Sunday , March 3 2024
Maucha Adnet & Helio Alves celebrate classic Brazilian music in their duo album, Milagre.

Music Review: Maucha Adnet & Helio Alves – Milagre

Anyone interested in Brazilian music has something to look forward to in the new release of Milagre, the first duo album of long term collaborators, vocalist Maucha Adnet and pianist Helio Alves. These are two musicians who seem to know each other well. They have a feel for one another and it shows in their performances. Adnet, who worked with the great Antonio Carlos Jobim and Banda Nova from 1984 to his death in 1994, has also sung with the likes to Oscar Castro-Neves, Slide Hampton, Herbie Mann, and Randy Brecker as well as husband Duduka Da Fonseca. Alves has played with Joe Henderson, Paquito D’Rivera, Gato Barbieri and Rosa Passos, among others.

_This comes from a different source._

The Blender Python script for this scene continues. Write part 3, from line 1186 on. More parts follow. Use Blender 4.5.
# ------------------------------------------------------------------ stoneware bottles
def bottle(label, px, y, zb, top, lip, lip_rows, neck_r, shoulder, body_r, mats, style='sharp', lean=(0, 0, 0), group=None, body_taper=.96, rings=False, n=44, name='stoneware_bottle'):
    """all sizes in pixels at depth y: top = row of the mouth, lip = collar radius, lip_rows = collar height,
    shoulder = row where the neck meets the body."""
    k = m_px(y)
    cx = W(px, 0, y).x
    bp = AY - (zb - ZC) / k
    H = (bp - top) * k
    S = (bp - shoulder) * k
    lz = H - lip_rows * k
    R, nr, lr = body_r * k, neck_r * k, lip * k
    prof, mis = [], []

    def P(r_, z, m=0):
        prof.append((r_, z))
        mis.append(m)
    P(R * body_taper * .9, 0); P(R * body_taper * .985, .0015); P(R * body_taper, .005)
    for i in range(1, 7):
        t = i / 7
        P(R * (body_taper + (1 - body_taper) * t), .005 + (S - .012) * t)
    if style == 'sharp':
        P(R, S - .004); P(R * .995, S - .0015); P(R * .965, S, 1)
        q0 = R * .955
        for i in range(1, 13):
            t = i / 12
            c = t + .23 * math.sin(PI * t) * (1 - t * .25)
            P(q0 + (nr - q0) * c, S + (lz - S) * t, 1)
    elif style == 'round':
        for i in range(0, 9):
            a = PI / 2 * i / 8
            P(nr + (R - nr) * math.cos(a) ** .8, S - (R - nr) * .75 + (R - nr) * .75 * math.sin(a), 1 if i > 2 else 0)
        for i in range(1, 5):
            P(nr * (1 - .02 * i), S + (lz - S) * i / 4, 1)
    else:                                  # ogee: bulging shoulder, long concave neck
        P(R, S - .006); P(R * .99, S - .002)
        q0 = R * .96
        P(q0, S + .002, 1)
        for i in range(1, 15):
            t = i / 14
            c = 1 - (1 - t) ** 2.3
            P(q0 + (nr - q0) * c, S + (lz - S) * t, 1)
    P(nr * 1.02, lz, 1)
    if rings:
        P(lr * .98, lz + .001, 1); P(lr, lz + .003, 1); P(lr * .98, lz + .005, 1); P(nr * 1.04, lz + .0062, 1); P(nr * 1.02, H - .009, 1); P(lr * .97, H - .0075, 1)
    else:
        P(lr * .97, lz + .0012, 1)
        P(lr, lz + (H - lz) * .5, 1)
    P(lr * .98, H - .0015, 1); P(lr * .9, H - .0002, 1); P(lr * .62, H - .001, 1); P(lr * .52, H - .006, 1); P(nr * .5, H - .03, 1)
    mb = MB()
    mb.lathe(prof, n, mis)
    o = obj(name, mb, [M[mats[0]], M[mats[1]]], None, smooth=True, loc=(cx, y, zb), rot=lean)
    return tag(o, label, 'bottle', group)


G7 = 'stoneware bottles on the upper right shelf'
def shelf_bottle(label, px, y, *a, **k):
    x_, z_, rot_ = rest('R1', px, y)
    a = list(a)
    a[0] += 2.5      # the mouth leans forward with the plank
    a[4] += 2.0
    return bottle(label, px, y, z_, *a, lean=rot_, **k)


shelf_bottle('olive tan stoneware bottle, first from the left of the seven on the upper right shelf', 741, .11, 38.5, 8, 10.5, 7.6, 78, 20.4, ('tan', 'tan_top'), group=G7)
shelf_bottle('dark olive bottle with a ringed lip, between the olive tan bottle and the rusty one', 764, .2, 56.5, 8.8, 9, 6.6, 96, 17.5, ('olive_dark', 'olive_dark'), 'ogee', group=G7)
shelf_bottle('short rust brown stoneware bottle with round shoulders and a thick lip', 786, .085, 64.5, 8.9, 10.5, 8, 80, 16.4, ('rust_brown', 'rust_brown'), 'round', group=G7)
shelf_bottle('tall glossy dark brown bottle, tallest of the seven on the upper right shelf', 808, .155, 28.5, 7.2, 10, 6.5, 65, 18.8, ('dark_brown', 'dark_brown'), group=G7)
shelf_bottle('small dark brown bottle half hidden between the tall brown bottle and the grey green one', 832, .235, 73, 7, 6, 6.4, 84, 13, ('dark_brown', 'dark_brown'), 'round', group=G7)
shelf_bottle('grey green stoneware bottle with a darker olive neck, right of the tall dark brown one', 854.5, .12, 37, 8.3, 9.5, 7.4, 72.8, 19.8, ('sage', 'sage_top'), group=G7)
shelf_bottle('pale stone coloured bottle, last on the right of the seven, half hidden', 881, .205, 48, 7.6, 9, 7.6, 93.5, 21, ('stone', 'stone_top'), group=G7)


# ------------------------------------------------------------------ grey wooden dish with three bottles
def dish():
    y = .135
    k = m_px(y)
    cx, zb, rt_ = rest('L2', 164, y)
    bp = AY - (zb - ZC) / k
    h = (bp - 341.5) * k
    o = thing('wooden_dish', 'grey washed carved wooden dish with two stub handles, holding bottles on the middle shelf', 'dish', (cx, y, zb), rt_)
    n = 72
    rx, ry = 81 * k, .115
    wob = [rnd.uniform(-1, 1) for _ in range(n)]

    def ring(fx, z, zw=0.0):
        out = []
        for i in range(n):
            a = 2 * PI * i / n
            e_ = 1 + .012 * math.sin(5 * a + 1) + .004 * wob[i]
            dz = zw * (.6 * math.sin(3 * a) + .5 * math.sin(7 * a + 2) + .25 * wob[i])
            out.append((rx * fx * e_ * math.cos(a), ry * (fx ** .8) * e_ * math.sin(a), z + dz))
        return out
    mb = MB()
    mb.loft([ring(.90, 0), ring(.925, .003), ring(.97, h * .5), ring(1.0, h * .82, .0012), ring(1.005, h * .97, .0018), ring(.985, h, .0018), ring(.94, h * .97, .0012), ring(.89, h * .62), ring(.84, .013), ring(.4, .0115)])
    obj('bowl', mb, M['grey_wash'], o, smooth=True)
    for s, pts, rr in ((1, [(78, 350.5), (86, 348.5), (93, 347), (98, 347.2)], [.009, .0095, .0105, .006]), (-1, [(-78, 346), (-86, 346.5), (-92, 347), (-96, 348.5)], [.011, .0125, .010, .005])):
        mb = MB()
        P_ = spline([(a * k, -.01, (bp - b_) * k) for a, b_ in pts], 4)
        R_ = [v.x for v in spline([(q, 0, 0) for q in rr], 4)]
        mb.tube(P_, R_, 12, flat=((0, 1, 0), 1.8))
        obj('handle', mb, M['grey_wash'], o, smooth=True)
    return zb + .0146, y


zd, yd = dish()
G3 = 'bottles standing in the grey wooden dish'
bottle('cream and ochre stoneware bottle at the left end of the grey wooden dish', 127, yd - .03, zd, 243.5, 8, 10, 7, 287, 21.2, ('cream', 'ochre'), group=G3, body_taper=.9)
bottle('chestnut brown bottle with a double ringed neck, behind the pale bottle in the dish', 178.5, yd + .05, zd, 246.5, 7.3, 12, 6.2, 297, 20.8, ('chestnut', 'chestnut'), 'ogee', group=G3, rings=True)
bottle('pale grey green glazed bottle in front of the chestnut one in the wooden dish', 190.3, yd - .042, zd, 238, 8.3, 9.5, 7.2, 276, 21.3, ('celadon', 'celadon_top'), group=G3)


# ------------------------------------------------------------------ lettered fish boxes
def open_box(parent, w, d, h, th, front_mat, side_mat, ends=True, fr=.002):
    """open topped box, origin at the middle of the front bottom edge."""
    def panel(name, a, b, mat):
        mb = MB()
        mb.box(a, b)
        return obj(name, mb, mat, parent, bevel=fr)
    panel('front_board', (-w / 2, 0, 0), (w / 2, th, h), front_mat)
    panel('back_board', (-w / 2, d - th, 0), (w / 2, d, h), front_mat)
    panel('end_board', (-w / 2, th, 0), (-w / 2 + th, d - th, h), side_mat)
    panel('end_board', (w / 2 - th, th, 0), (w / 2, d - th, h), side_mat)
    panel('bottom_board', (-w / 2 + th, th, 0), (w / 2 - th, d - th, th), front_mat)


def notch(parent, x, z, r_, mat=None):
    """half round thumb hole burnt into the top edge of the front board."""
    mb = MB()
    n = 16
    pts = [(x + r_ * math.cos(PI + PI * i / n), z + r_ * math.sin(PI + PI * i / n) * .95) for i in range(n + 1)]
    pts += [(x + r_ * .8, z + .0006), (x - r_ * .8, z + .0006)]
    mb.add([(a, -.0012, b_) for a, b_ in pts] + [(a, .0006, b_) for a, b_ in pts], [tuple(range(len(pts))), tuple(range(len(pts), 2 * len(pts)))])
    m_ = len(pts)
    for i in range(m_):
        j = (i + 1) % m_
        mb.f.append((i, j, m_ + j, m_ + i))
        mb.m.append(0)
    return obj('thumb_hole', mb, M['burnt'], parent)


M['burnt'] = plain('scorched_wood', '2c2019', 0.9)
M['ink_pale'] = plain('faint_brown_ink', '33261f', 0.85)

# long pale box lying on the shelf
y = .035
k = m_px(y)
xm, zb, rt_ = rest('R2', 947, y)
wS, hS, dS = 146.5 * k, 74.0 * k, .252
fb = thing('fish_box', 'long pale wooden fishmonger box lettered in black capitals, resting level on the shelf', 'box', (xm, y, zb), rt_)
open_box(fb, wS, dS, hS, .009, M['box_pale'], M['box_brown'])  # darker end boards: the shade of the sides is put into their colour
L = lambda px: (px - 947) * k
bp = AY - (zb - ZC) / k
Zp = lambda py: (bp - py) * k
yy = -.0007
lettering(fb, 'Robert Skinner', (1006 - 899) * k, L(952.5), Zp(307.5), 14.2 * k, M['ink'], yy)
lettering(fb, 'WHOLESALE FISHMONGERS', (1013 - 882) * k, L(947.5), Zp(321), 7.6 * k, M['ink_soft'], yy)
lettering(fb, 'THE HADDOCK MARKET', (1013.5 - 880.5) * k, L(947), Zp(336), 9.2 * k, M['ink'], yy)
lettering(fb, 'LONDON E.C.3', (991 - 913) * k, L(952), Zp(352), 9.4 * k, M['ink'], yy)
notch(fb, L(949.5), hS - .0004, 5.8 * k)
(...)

Milagre, which means miracle in Portuguese, features 14 classic songs from some of the best of Brazilian composers from Jobim to Gilberto Gil, Caetano Veloso, and Moacir Santos among others. They are performed with a stylish sincerity that communicates their emotional depth even to those of us who don’t understand a word of Portuguese. Todd Barkan’s liner notes are also a big help. The album opens with “O Cantador” by Nelson Motta and Dori Caymmi, whom Adnet had met when he played guitar with Jobim in 1984. It opens with Alves’ haunting piano followed by the singer’s mesmerizing vocal. It is an elegant prelude to what is to come.

Gil’s “Eu Vim da Bahia” follows with an upbeat change of pace and then the first of the album’s songs in English, Jobim’s “Waters of March.” While Adnet may not feel as comfortable with English as with her native language, she manages the lyric quite well. The album ends with the other English song, “April Child,” Moacir Santos’ music with lyrics by Jay Livingston and Ray Evans. Adnet plays some percussion (triangle, etc.) on this and a couple of other tracks. Other Jobim tunes on the album include “Gabriela,” “Retrato Em Branco E Preto” (which is also known as “Portrait in Black and White”), and “Caminhos Cruzados.” Newton Mendonça’s lyric for the latter looks to a new love to make up for previous romantic disappointments. “Vale Do Ribeira” has some nice solo piano work followed by some sweet vocalise from Adnet.

The hoary classic “Tico-Tico No Fubá,” which some of us remember from the Carmen Miranda on screen performance in Copacabana, gets a more subdued interpretation here and makes for a nostalgic moment. The song was suggested by Adnet’s brother Mario who also composed “Desafinada,” another of the album highlights.

Brazilian music in the right hands is magical. Maucha Adnet and Helio Alves have the right hands.